I had a need to deploy a Redmine instance online, so I decided to try deploying it on Heroku. Heroku is a briliant and super easy cloud deployment app which deploys a number of potentially complicated web framework apps from your local machine. So forget the headaches of trying to set up Rails, Django, node.js, etc on a server... with a few minimal commands using their toolkit ("heroku" command line) and a git push, apps are instantly pushed online without much fuss or headache.
Anyway, I decided to try out the free tier by trying to get Redmine to work. I remember trying to install it on my Linode a year ago with much annoyance as I followed a guide that required different databases, Phusion Passenger, general Apache muckery and complication. Plus I'm not a fan of Rails (although I respect the framework, I prefer not to use it) so I was kind of dreading trying to get it work on Heroku despite the all the praise of easy deployment. But as I am a masochist sometimes, I decided to try it out on a Sunday night.
So, here are my notes on getting it to work. It actually only spent around 30 minutes total ... and granted if I knew what I was doing I could have gotten it working in 5 minutes even. Heroku is that awesome. What was most helpful was following a guide by Bayle Shanks from a Debian machine that I found, and also following Redmine's guide on Installing on OS X. Basically you have to get it working locally first, and then you can push it to heroku.

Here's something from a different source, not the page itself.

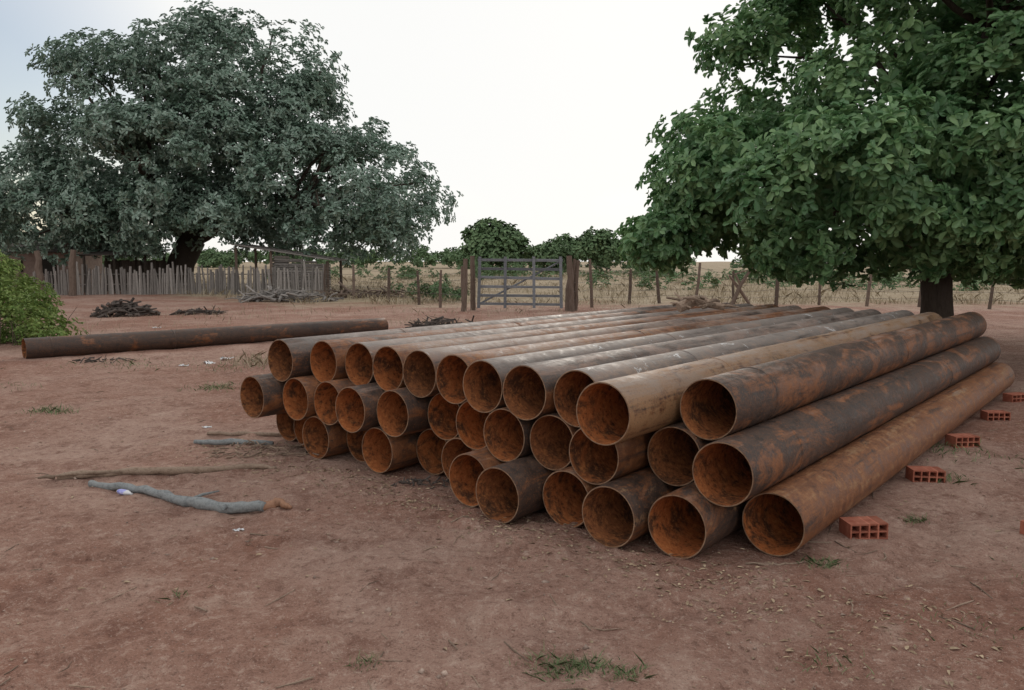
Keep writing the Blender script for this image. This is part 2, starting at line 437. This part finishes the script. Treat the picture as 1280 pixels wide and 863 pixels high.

I grab the latest Redmine source from the website. Uncompress folder into directory where I would like to run Redmine locally (like a Projects folder). Install/update Ruby Gems necessary for Rails. Then we have to use SQLite3, so we then edit config/database.yml:
production:
adapter: sqlite3
database: redmine
# host: localhost
# port:
# username: redmine
# password:
encoding: utf8
development:
adapter: sqlite3
database: redmine
# host: localhost
# username: root
# password:
encoding: utf8
I then run these commands. To get it to work, we have to downgrade gems to 1.3.7 version and then install the SQLite3 adapter for Ruby if you don't have that yet. Then migrate DB and start up the WEBrick local server:
> rake generate_session_store
> sudo gem update --system 1.3.7
> gem install sqlite3-ruby
> RAILS_ENV=production rake db:migrate
> ruby script/server webrick -e production
Test that things are working by going to http://localhost:3000 and login with admin/admin. Then Control-C to stop WEBrick. Edit config/environment.rb and then add a line before the last "end" statement:
config.action_controller.session = { :key => "_myapp_session", :secret => "<SOME LONG STRING OF CHARACTERS>" }
Edit .gitignore and delete the line "public/plugin_assets" and initialize the git repo:
> git init
> git add .
> git commit -m "first commit on heroku for redmine"

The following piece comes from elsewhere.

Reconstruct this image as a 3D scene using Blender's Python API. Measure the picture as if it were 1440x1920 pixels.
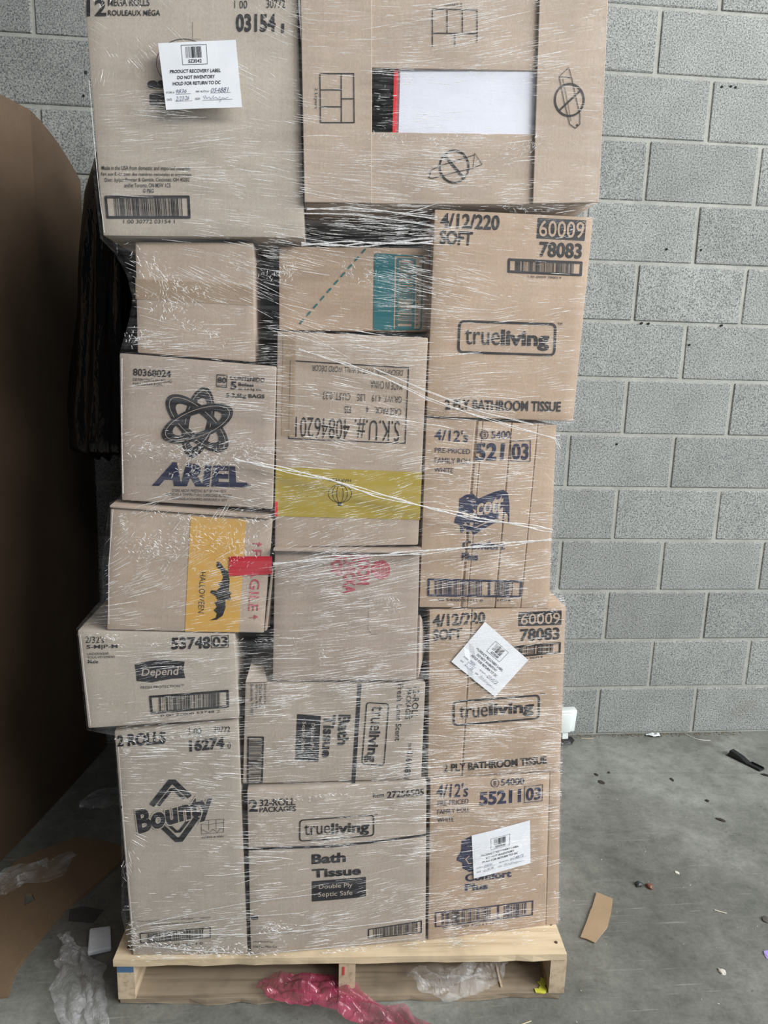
import bpy, bmesh, math, random
from math import sin, cos, pi, radians, atan2, hypot
from mathutils import Vector, Matrix, noise
from mathutils.geometry import tessellate_polygon
S = bpy.context.scene
for o in list(bpy.data.objects): bpy.data.objects.remove(o)
COL = S.collection
rnd = random.Random(7)

# ------------------------------------------------------------------ camera
cam_d = bpy.data.cameras.new('camera'); cam = bpy.data.objects.new('camera', cam_d); COL.objects.link(cam)
cam_d.sensor_fit = 'VERTICAL'; cam_d.sensor_height = 24.0; cam_d.lens = 1331 * 24 / 1920; cam_d.clip_start = .02
PIT, YAW, ROL = 0.19781, 0.08677, 0.02593
_r = Vector((cos(YAW), -sin(YAW), 0)); _f = Vector((sin(YAW)*cos(PIT), cos(YAW)*cos(PIT), -sin(PIT))); _u = Vector((sin(YAW)*sin(PIT), cos(YAW)*sin(PIT), cos(PIT)))
_r2 = _r*cos(ROL) + _u*sin(ROL); _u2 = -_r*sin(ROL) + _u*cos(ROL)
cam.matrix_world = Matrix(((_r2.x, _u2.x, -_f.x, -1.11026), (_r2.y, _u2.y, -_f.y, -2.57278), (_r2.z, _u2.z, -_f.z, 1.43389), (0, 0, 0, 1)))
S.camera = cam

# ------------------------------------------------------------------ world, lamps, exposure
w = bpy.data.worlds.new('warehouse_air'); S.world = w; w.use_nodes = True
w.node_tree.nodes['Background'].inputs[0].default_value = (.80, .88, 1.0, 1); w.node_tree.nodes['Background'].inputs[1].default_value = .035
def area(name, loc, target, sx, sy, power, color):
    d = bpy.data.lights.new(name, 'AREA'); d.shape = 'RECTANGLE'; d.size = sx; d.size_y = sy; d.energy = power; d.color = color
    o = bpy.data.objects.new(name, d); COL.objects.link(o); o.location = loc
    o.rotation_euler = (Vector(target) - Vector(loc)).to_track_quat('-Z', 'Y').to_euler(); return o
area('dock_daylight', (4.2, -3.5, 3.0), (-.6, -.6, 1.0), 3.4, 3.2, 355, (.93, .97, 1.0))
area('ceiling_light', (1.3, -2.0, 4.6), (-.2, -.5, .8), 2.0, 1.2, 70, (1.0, .97, .92))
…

Now we are ready to push to Heroku. Make sure you are logged in using the heroku login command first.
> heroku create
> git push heroku master
> heroku rename APP_NAME
> heroku rake db:migrate
If you encounter any errors like heroku complaining that it doesn't have anything to push to, try creating the heroku before adding your files and pushing. Migration will also take a while. But once it's done, you should *immediately* fire up your newly installed Redmine on the cloud and login to admin and change the password. And then with that, you should be able to enjoy managing projects to your heart's content.
Also to keep in mind: attachments won't work unless you plug in something like S3 to handle file uploads. Creating users, projects, tasks, etc are handled fine by the database but files will need a place to go.